*WHAT THIS TASK INVOLVES:*
Copy out the listing in full, exactly as written, but not its pictures.

*SUPPLIED MATERIAL:*
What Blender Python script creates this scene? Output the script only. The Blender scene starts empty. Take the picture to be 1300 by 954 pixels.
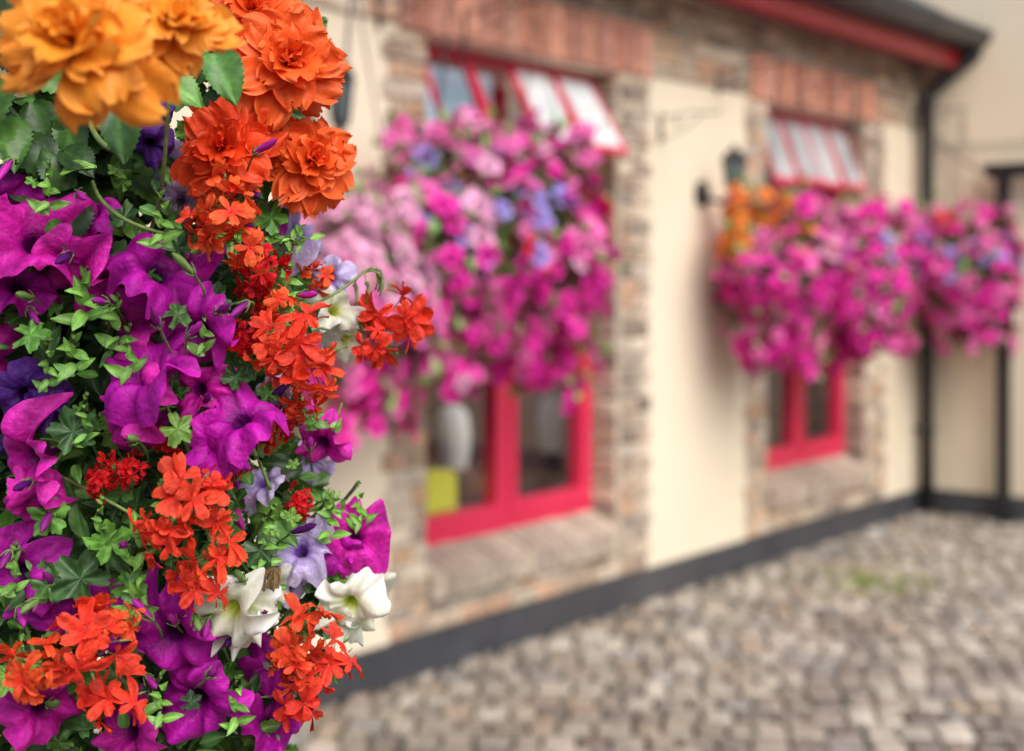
import bpy, math, random
import numpy as np
from mathutils import Matrix, Vector
random.seed(7); rng=np.random.default_rng(7)
scene=bpy.context.scene
coll=scene.collection
U=random.uniform

# ---------------------------------------------------------------- helpers
def new_mat(name):
    m=bpy.data.materials.new(name); m.use_nodes=True
    nt=m.node_tree; nt.nodes.clear()
    out=nt.nodes.new('ShaderNodeOutputMaterial')
    return m,nt,out
def attr_mat(name,rough=.6,transl=0.,noise=60.,nstr=.25,bump=.2,spec=.3,coord='Object',bdist=.002,sheen=0.):
    m,nt,out=new_mat(name); N=nt.nodes; L=nt.links
    a=N.new('ShaderNodeAttribute'); a.attribute_name='Col'
    tc=N.new('ShaderNodeTexCoord'); nz=N.new('ShaderNodeTexNoise'); nz.inputs['Scale'].default_value=noise; nz.inputs['Detail'].default_value=4
    L.new(tc.outputs[coord],nz.inputs['Vector'])
    mr=N.new('ShaderNodeMapRange'); mr.inputs['From Min'].default_value=.3; mr.inputs['From Max'].default_value=.7
    mr.inputs['To Min'].default_value=1-nstr; mr.inputs['To Max'].default_value=1+nstr*.6
    L.new(nz.outputs['Fac'],mr.inputs['Value'])
    mx=N.new('ShaderNodeVectorMath'); mx.operation='SCALE'
    L.new(a.outputs['Color'],mx.inputs[0]); L.new(mr.outputs[0],mx.inputs['Scale'])
    p=N.new('ShaderNodeBsdfPrincipled'); p.inputs['Roughness'].default_value=rough; p.inputs['Specular IOR Level'].default_value=spec
    L.new(mx.outputs[0],p.inputs['Base Color'])
    if sheen>0:
        p.inputs['Sheen Weight'].default_value=sheen; p.inputs['Sheen Roughness'].default_value=.5; L.new(mx.outputs[0],p.inputs['Sheen Tint'])
    if bump>0:
        b=N.new('ShaderNodeBump'); b.inputs['Strength'].default_value=bump; b.inputs['Distance'].default_value=bdist
        L.new(nz.outputs['Fac'],b.inputs['Height']); L.new(b.outputs[0],p.inputs['Normal'])
    if transl>0:
        t=N.new('ShaderNodeBsdfTranslucent'); L.new(mx.outputs[0],t.inputs['Color'])
        ms=N.new('ShaderNodeMixShader'); ms.inputs[0].default_value=transl
        L.new(p.outputs[0],ms.inputs[1]); L.new(t.outputs[0],ms.inputs[2]); L.new(ms.outputs[0],out.inputs[0])
    else: L.new(p.outputs[0],out.inputs[0])
    return m
def noise_mat(name,c1,c2,scale,rough=.8,bump=.3,c3=None,metal=0,spec=.4,bdist=.004,detail=6):
    m,nt,out=new_mat(name); N=nt.nodes; L=nt.links
    tc=N.new('ShaderNodeTexCoord'); nz=N.new('ShaderNodeTexNoise'); nz.inputs['Scale'].default_value=scale; nz.inputs['Detail'].default_value=detail
    L.new(tc.outputs['Object'],nz.inputs['Vector'])
    cr=N.new('ShaderNodeValToRGB'); cr.color_ramp.elements[0].position=.3; cr.color_ramp.elements[1].position=.7
    cr.color_ramp.elements[0].color=(*c1,1); cr.color_ramp.elements[1].color=(*c2,1)
    L.new(nz.outputs['Fac'],cr.inputs[0]); col=cr.outputs[0]
    if c3:
        n2=N.new('ShaderNodeTexNoise'); n2.inputs['Scale'].default_value=scale*.18; n2.inputs['Detail'].default_value=3
        L.new(tc.outputs['Object'],n2.inputs['Vector'])
        mr=N.new('ShaderNodeMapRange'); mr.inputs['From Min'].default_value=.45; mr.inputs['From Max'].default_value=.75
        L.new(n2.outputs['Fac'],mr.inputs['Value'])
        mx=N.new('ShaderNodeMix'); mx.data_type='RGBA'; L.new(mr.outputs[0],mx.inputs[0]); L.new(col,mx.inputs[6]); mx.inputs[7].default_value=(*c3,1)
        col=mx.outputs[2]
    p=N.new('ShaderNodeBsdfPrincipled'); p.inputs['Roughness'].default_value=rough; p.inputs['Metallic'].default_value=metal; p.inputs['Specular IOR Level'].default_value=spec
    L.new(col,p.inputs['Base Color'])
    b=N.new('ShaderNodeBump'); b.inputs['Strength'].default_value=bump; b.inputs['Distance'].default_value=bdist
    n3=N.new('ShaderNodeTexNoise'); n3.inputs['Scale'].default_value=scale*6; n3.inputs['Detail'].default_value=4
    L.new(tc.outputs['Object'],n3.inputs['Vector']); L.new(n3.outputs['Fac'],b.inputs['Height']); L.new(b.outputs[0],p.inputs['Normal'])
    L.new(p.outputs[0],out.inputs[0])
    return m
def glass_mat(name,mul,addv,rough=.02):
    m,nt,out=new_mat(name); N=nt.nodes; L=nt.links
    t=N.new('ShaderNodeBsdfTransparent'); t.inputs[0].default_value=(.94,.96,.95,1)
    g=N.new('ShaderNodeBsdfGlossy'); g.inputs['Roughness'].default_value=rough
    f=N.new('ShaderNodeLayerWeight'); f.inputs['Blend'].default_value=.5
    pw=N.new('ShaderNodeMath'); pw.operation='POWER'; pw.inputs[1].default_value=3.; L.new(f.outputs['Facing'],pw.inputs[0])
    mr=N.new('ShaderNodeMath'); mr.operation='MULTIPLY_ADD'; mr.inputs[1].default_value=mul; mr.inputs[2].default_value=addv
    L.new(pw.outputs[0],mr.inputs[0])
    ms=N.new('ShaderNodeMixShader'); L.new(mr.outputs[0],ms.inputs[0]); L.new(t.outputs[0],ms.inputs[1]); L.new(g.outputs[0],ms.inputs[2])
    L.new(ms.outputs[0],out.inputs[0]); return m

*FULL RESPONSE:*
What Blender Python script creates this scene? Output the script only. The Blender scene starts empty. Take the picture to be 1300 by 954 pixels.
import bpy, math, random
import numpy as np
from mathutils import Matrix, Vector
random.seed(7); rng=np.random.default_rng(7)
scene=bpy.context.scene
coll=scene.collection
U=random.uniform

# ---------------------------------------------------------------- helpers
def new_mat(name):
    m=bpy.data.materials.new(name); m.use_nodes=True
    nt=m.node_tree; nt.nodes.clear()
    out=nt.nodes.new('ShaderNodeOutputMaterial')
    return m,nt,out
def attr_mat(name,rough=.6,transl=0.,noise=60.,nstr=.25,bump=.2,spec=.3,coord='Object',bdist=.002,sheen=0.):
    m,nt,out=new_mat(name); N=nt.nodes; L=nt.links
    a=N.new('ShaderNodeAttribute'); a.attribute_name='Col'
    tc=N.new('ShaderNodeTexCoord'); nz=N.new('ShaderNodeTexNoise'); nz.inputs['Scale'].default_value=noise; nz.inputs['Detail'].default_value=4
    L.new(tc.outputs[coord],nz.inputs['Vector'])
    mr=N.new('ShaderNodeMapRange'); mr.inputs['From Min'].default_value=.3; mr.inputs['From Max'].default_value=.7
    mr.inputs['To Min'].default_value=1-nstr; mr.inputs['To Max'].default_value=1+nstr*.6
    L.new(nz.outputs['Fac'],mr.inputs['Value'])
    mx=N.new('ShaderNodeVectorMath'); mx.operation='SCALE'
    L.new(a.outputs['Color'],mx.inputs[0]); L.new(mr.outputs[0],mx.inputs['Scale'])
    p=N.new('ShaderNodeBsdfPrincipled'); p.inputs['Roughness'].default_value=rough; p.inputs['Specular IOR Level'].default_value=spec
    L.new(mx.outputs[0],p.inputs['Base Color'])
    if sheen>0:
        p.inputs['Sheen Weight'].default_value=sheen; p.inputs['Sheen Roughness'].default_value=.5; L.new(mx.outputs[0],p.inputs['Sheen Tint'])
    if bump>0:
        b=N.new('ShaderNodeBump'); b.inputs['Strength'].default_value=bump; b.inputs['Distance'].default_value=bdist
        L.new(nz.outputs['Fac'],b.inputs['Height']); L.new(b.outputs[0],p.inputs['Normal'])
    if transl>0:
        t=N.new('ShaderNodeBsdfTranslucent'); L.new(mx.outputs[0],t.inputs['Color'])
        ms=N.new('ShaderNodeMixShader'); ms.inputs[0].default_value=transl
        L.new(p.outputs[0],ms.inputs[1]); L.new(t.outputs[0],ms.inputs[2]); L.new(ms.outputs[0],out.inputs[0])
    else: L.new(p.outputs[0],out.inputs[0])
    return m
def noise_mat(name,c1,c2,scale,rough=.8,bump=.3,c3=None,metal=0,spec=.4,bdist=.004,detail=6):
    m,nt,out=new_mat(name); N=nt.nodes; L=nt.links
    tc=N.new('ShaderNodeTexCoord'); nz=N.new('ShaderNodeTexNoise'); nz.inputs['Scale'].default_value=scale; nz.inputs['Detail'].default_value=detail
    L.new(tc.outputs['Object'],nz.inputs['Vector'])
    cr=N.new('ShaderNodeValToRGB'); cr.color_ramp.elements[0].position=.3; cr.color_ramp.elements[1].position=.7
    cr.color_ramp.elements[0].color=(*c1,1); cr.color_ramp.elements[1].color=(*c2,1)
    L.new(nz.outputs['Fac'],cr.inputs[0]); col=cr.outputs[0]
    if c3:
        n2=N.new('ShaderNodeTexNoise'); n2.inputs['Scale'].default_value=scale*.18; n2.inputs['Detail'].default_value=3
        L.new(tc.outputs['Object'],n2.inputs['Vector'])
        mr=N.new('ShaderNodeMapRange'); mr.inputs['From Min'].default_value=.45; mr.inputs['From Max'].default_value=.75
        L.new(n2.outputs['Fac'],mr.inputs['Value'])
        mx=N.new('ShaderNodeMix'); mx.data_type='RGBA'; L.new(mr.outputs[0],mx.inputs[0]); L.new(col,mx.inputs[6]); mx.inputs[7].default_value=(*c3,1)
        col=mx.outputs[2]
    p=N.new('ShaderNodeBsdfPrincipled'); p.inputs['Roughness'].default_value=rough; p.inputs['Metallic'].default_value=metal; p.inputs['Specular IOR Level'].default_value=spec
    L.new(col,p.inputs['Base Color'])
    b=N.new('ShaderNodeBump'); b.inputs['Strength'].default_value=bump; b.inputs['Distance'].default_value=bdist
    n3=N.new('ShaderNodeTexNoise'); n3.inputs['Scale'].default_value=scale*6; n3.inputs['Detail'].default_value=4
    L.new(tc.outputs['Object'],n3.inputs['Vector']); L.new(n3.outputs['Fac'],b.inputs['Height']); L.new(b.outputs[0],p.inputs['Normal'])
    L.new(p.outputs[0],out.inputs[0])
    return m
def glass_mat(name,mul,addv,rough=.02):
    m,nt,out=new_mat(name); N=nt.nodes; L=nt.links
    t=N.new('ShaderNodeBsdfTransparent'); t.inputs[0].default_value=(.94,.96,.95,1)
    g=N.new('ShaderNodeBsdfGlossy'); g.inputs['Roughness'].default_value=rough
    f=N.new('ShaderNodeLayerWeight'); f.inputs['Blend'].default_value=.5
    pw=N.new('ShaderNodeMath'); pw.operation='POWER'; pw.inputs[1].default_value=3.; L.new(f.outputs['Facing'],pw.inputs[0])
    mr=N.new('ShaderNodeMath'); mr.operation='MULTIPLY_ADD'; mr.inputs[1].default_value=mul; mr.inputs[2].default_value=addv
    L.new(pw.outputs[0],mr.inputs[0])
    ms=N.new('ShaderNodeMixShader'); L.new(mr.outputs[0],ms.inputs[0]); L.new(t.outputs[0],ms.inputs[1]); L.new(g.outputs[0],ms.inputs[2])
    L.new(ms.outputs[0],out.inputs[0]); return m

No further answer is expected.